Required work: Only the lines from the top of the listing below to the line that has "RAD = math.radians" should be echoed, with both ends kept and pictures left out.

Rows from a 3D scene dataset:
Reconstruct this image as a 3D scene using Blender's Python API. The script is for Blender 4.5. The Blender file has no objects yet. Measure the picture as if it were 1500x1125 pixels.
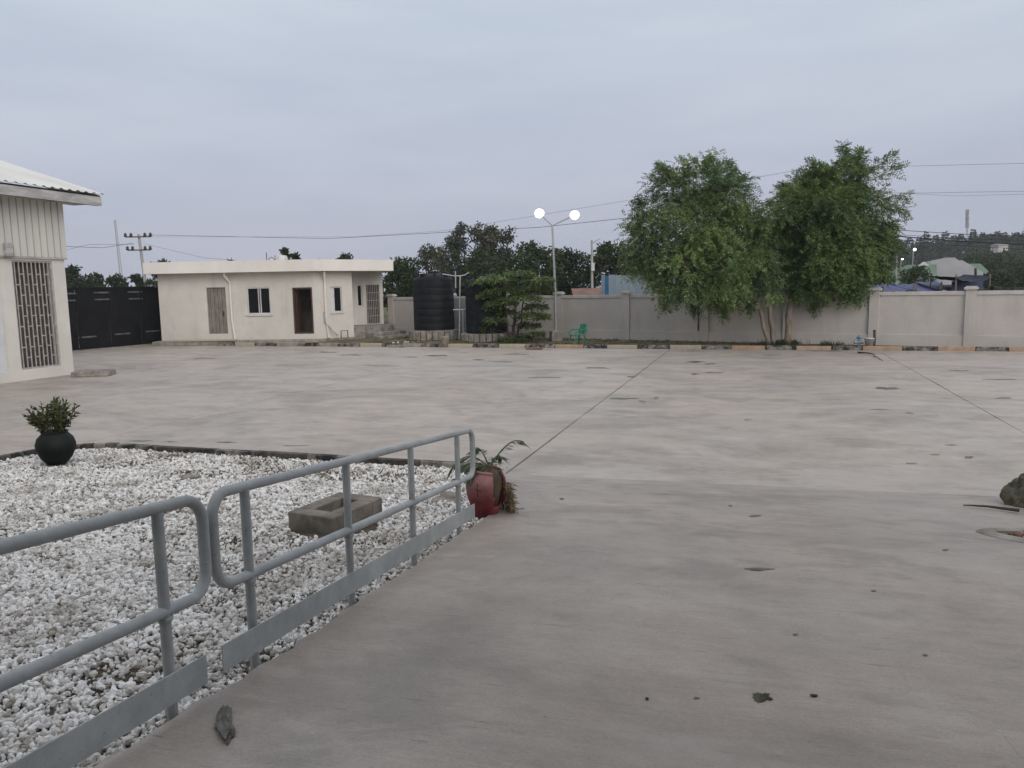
import bpy, bmesh, math, random
import numpy as np
from mathutils import Vector, Matrix, Quaternion

random.seed(7)
rng = np.random.default_rng(11)
scene = bpy.context.scene
COL = scene.collection
RAD = math.radians

# ------------------------------------------------------------------ camera
EYE, FPX, PITCH, ROLL = 2.5, 1127.0, RAD(7.14), RAD(1.0)
cam_data = bpy.data.cameras.new("camera")
cam = bpy.data.objects.new("camera", cam_data)
COL.objects.link(cam)
scene.camera = cam
cam_data.sensor_fit = 'HORIZONTAL'
cam_data.sensor_width = 36.0
cam_data.lens = 36.0 * FPX / 1500.0
cam_data.clip_start = 0.05
cam_data.clip_end = 4000
_F = Vector((0, math.cos(PITCH), -math.sin(PITCH)))
_U = Vector((0, math.sin(PITCH), math.cos(PITCH)))
_R = Vector((1, 0, 0))
_r = _R * math.cos(ROLL) - _U * math.sin(ROLL)
_u = _R * math.sin(ROLL) + _U * math.cos(ROLL)
cam.matrix_world = Matrix(((_r.x, _u.x, -_F.x, 0), (_r.y, _u.y, -_F.y, 0), (_r.z, _u.z, -_F.z, EYE), (0, 0, 0, 1)))

# ------------------------------------------------------------------ world (dusk, thin overcast)
SUN_EL, SUN_AZ = RAD(26), RAD(150)       # azimuth clockwise from +Y
world = bpy.data.worlds.new("World")
scene.world = world
world.use_nodes = True
wn = world.node_tree.nodes; wl = world.node_tree.links
wn.clear()
w_out = wn.new('ShaderNodeOutputWorld'); w_bg = wn.new('ShaderNodeBackground')
w_sky = wn.new('ShaderNodeTexSky'); w_sky.sky_type = 'NISHITA'; w_sky.sun_disc = False
w_sky.sun_elevation = SUN_EL; w_sky.sun_rotation = SUN_AZ; w_sky.air_density = 1.0; w_sky.dust_density = 2.0
w_tc = wn.new('ShaderNodeTexCoord'); w_sep = wn.new('ShaderNodeSeparateXYZ')
w_ramp = wn.new('ShaderNodeValToRGB')
SKY_STOPS = [(0.0, (4.50, 4.80, 5.95)), (0.12, (5.15, 5.55, 6.65)), (0.30, (6.05, 6.80, 7.75)), (0.55, (7.7, 8.3, 9.0)), (1.0, (10.3, 10.7, 11.0))]
while len(w_ramp.color_ramp.elements) < len(SKY_STOPS):
    w_ramp.color_ramp.elements.new(0.5)
for e_, (p_, c_) in zip(w_ramp.color_ramp.elements, SKY_STOPS):
    e_.position = p_; e_.color = (*c_, 1)
w_map = wn.new('ShaderNodeMapping'); w_map.inputs['Scale'].default_value = (1.5, 1.5, 8.0)
w_noise = wn.new('ShaderNodeTexNoise'); w_noise.inputs['Scale'].default_value = 1.7
w_noise.inputs['Detail'].default_value = 5; w_noise.inputs['Roughness'].default_value = 0.55
w_nr = wn.new('ShaderNodeValToRGB')
w_nr.color_ramp.elements[0].position = 0.33; w_nr.color_ramp.elements[0].color = (0.91, 0.91, 0.93, 1)
w_nr.color_ramp.elements[1].position = 0.66; w_nr.color_ramp.elements[1].color = (1.055, 1.025, 1.015, 1)
w_mul = wn.new('ShaderNodeMix'); w_mul.data_type = 'RGBA'; w_mul.blend_type = 'MULTIPLY'; w_mul.inputs['Factor'].default_value = 1.0
w_mix = wn.new('ShaderNodeMix'); w_mix.data_type = 'RGBA'; w_mix.inputs['Factor'].default_value = 0.93
wl.new(w_tc.outputs['Generated'], w_sep.inputs[0]); wl.new(w_sep.outputs['Z'], w_ramp.inputs[0])
wl.new(w_tc.outputs['Generated'], w_map.inputs[0]); wl.new(w_map.outputs[0], w_noise.inputs['Vector'])
wl.new(w_noise.outputs['Fac'], w_nr.inputs[0])
wl.new(w_ramp.outputs[0], w_mul.inputs['A']); wl.new(w_nr.outputs[0], w_mul.inputs['B'])
wl.new(w_sky.outputs[0], w_mix.inputs['A']); wl.new(w_mul.outputs['Result'], w_mix.inputs['B'])
wl.new(w_mix.outputs['Result'], w_bg.inputs['Color'])
w_bg.inputs['Strength'].default_value = 0.1
wl.new(w_bg.outputs[0], w_out.inputs['Surface'])

sun_d = bpy.data.lights.new("sun", 'SUN'); sun = bpy.data.objects.new("sun", sun_d); COL.objects.link(sun)
sun_d.energy = 1.5; sun_d.angle = RAD(45); sun_d.color = (1.0, 0.93, 0.86)
_sd = Vector((math.sin(SUN_AZ) * math.cos(SUN_EL), math.cos(SUN_AZ) * math.cos(SUN_EL), math.sin(SUN_EL)))
sun.rotation_euler = _sd.to_track_quat('Z', 'Y').to_euler()

vs = scene.view_settings
scene.display_settings.display_device = 'sRGB'
vs.view_transform = 'Standard'; vs.look = 'None'; vs.exposure = 0.0; vs.gamma = 1.0; vs.use_curve_mapping = False
scene.cycles.use_denoising = True
scene.cycles.max_bounces = 6
scene.cycles.volume_bounces = 1

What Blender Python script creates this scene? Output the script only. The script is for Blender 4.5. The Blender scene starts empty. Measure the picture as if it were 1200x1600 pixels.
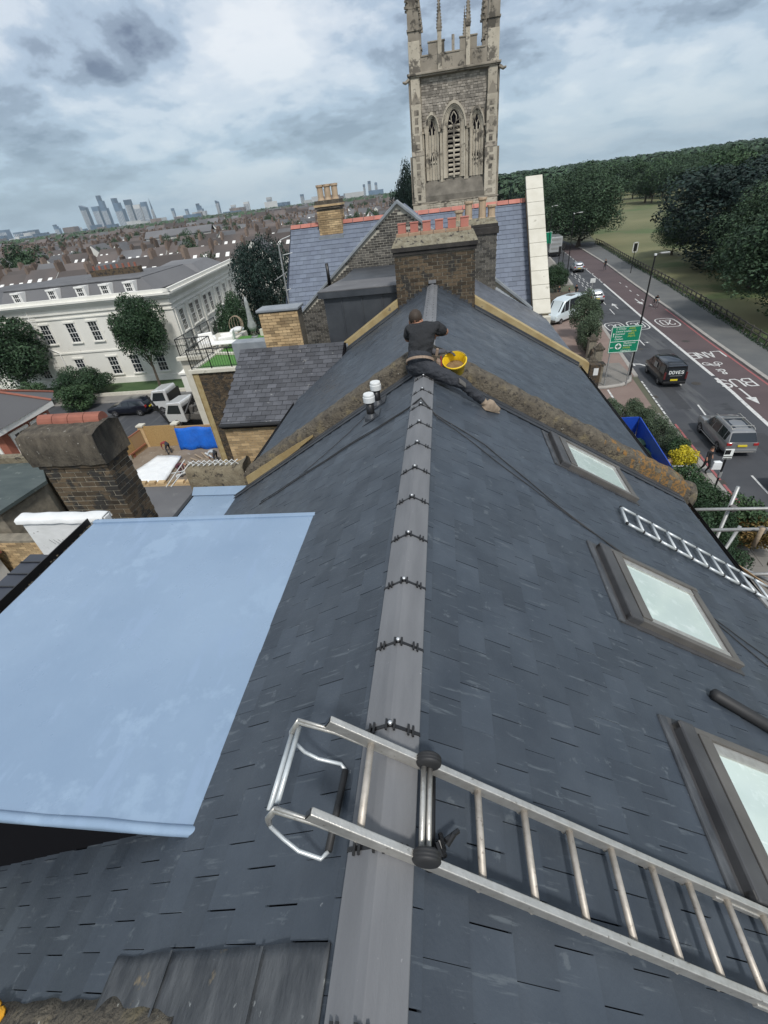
import bpy, math, random
from mathutils import Vector, Matrix, noise
R = math.radians
random.seed(7)
scn = bpy.context.scene
C = scn.collection
G = -14.5            # street level; the camera sits at the origin, 14.5 m above the road

# ---------------------------------------------------------------- camera
cd = bpy.data.cameras.new('camera'); cam = bpy.data.objects.new('camera', cd); C.objects.link(cam)
cd.sensor_fit = 'HORIZONTAL'; cd.sensor_width = 36.0; cd.lens = 36.0*699/1200
cd.clip_start = 0.05; cd.clip_end = 60000
cam.matrix_world = Matrix(((0.98946924, 0.02155847, 0.14312883), (0.10345504, 0.58624524, -0.80350083),
                           (-0.10123084, 0.80984675, 0.5778413))).to_4x4()
scn.camera = cam

# ---------------------------------------------------------------- sky: thick broken cloud over a pale blue sky
w = bpy.data.worlds.new('World'); scn.world = w; w.use_nodes = True
nt = w.node_tree; N = nt.nodes; L = nt.links; N.clear()
SUN_EL, SUN_AZ = 52, 160      # azimuth measured clockwise from +Y
def nd(t, **k):
    n = N.new(t)
    for a, b in k.items(): setattr(n, a, b)
    return n
def mth(op, a, b=None, c=None):
    n = nd('ShaderNodeMath', operation=op)
    for i, x in enumerate((a, b, c)):
        if x is None: continue
        if isinstance(x, (int, float)): n.inputs[i].default_value = x
        else: L.new(x, n.inputs[i])
    return n.outputs[0]
sky = nd('ShaderNodeTexSky', sky_type='NISHITA', sun_disc=False)
sky.sun_elevation = R(SUN_EL); sky.sun_rotation = R(SUN_AZ)
skyb = nd('ShaderNodeBackground'); skyb.inputs[1].default_value = 0.11; L.new(sky.outputs[0], skyb.inputs[0])
tc = nd('ShaderNodeTexCoord'); sp = nd('ShaderNodeSeparateXYZ'); L.new(tc.outputs['Generated'], sp.inputs[0])
zz = mth('MAXIMUM', sp.outputs[2], 0.0); dv = mth('ADD', zz, 0.30)
cmb = nd('ShaderNodeCombineXYZ'); L.new(mth('DIVIDE', sp.outputs[0], dv), cmb.inputs[0]); L.new(mth('DIVIDE', sp.outputs[1], dv), cmb.inputs[1])
def cloud(scale, detail, off, rough=.55, dist=0.0):
    mp = nd('ShaderNodeMapping'); mp.inputs['Location'].default_value = off; L.new(cmb.outputs[0], mp.inputs[0])
    n = nd('ShaderNodeTexNoise'); n.inputs['Scale'].default_value = scale; n.inputs['Detail'].default_value = detail
    n.inputs['Roughness'].default_value = rough; n.inputs['Distortion'].default_value = dist
    L.new(mp.outputs[0], n.inputs['Vector']); return n.outputs[0]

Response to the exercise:
Reconstruct this image as a 3D scene using Blender's Python API. The script is for Blender 4.5. The Blender file has no objects yet. Measure the picture as if it were 1500x1125 pixels.
import bpy, bmesh, math, random
import numpy as np
from mathutils import Vector, Matrix, Quaternion

random.seed(7)
rng = np.random.default_rng(11)
scene = bpy.context.scene
COL = scene.collection
RAD = math.radians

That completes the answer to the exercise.